In my research about the Djulfa vandalism – the annihilation of several thousand hand-crafted medieval Armenian monuments called khachkars – I have seen pattern between persecution against journalists in Azerbaijan and destruction of Armenian monuments in Azerbaijan. It is interesting how Zeynalov himself has been apparently involved in both, but there is more to come – something hard to believe.

Zeynalov is now the Azerbaijani Consul General to Kars (unless there are two Hasan Zeynalovs – which would prove my speculation wrong), where he is involved in “proving” that there is no Armenian heritage there (just like Armenians have never lived in Nakhichevan).  For example, only last month Zeynalov alarmed to the Azerbaijani press that an Armenian delegation had visited Kars and “By the study of some historical sites, the delegation tries to prove the relation of these areas to Armenians. During the visit the Armenian representatives discussed the opening of the state border.” In August of 2006, the mayor of Turkey’s Kars city – across the Armenian border – was attacked by Zeynalov for having advocated for the opening of the Armenian-Turkish border.  

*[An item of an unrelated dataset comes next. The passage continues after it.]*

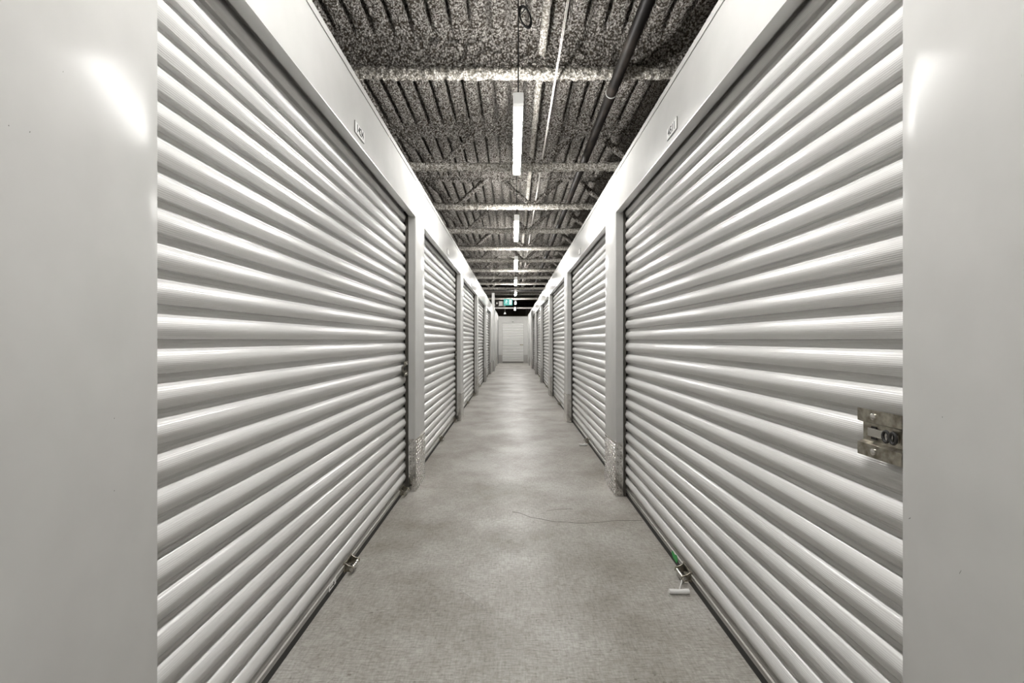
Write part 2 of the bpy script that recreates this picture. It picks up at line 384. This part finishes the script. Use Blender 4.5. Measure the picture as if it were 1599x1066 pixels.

I don’t know when Zeynalov transferred to Kars, but I can’t help to speculate that his mission is to stop the border from opening (why would Azerbaijan need a representative in Kars in any way?).  He is further busy organizing a commemoration for “Azerbaijani genocide” in Kars.

I don’t think the line of anti-democracy and anti-“otherness” has ever been this bold in Azerbaijan before. And the bottom line is – ultranationalist Azerbaijanis are not only danger to ordinary Azerbaijanis, but to ordinary Armenians and ordinary Turks likewise and vice-versa.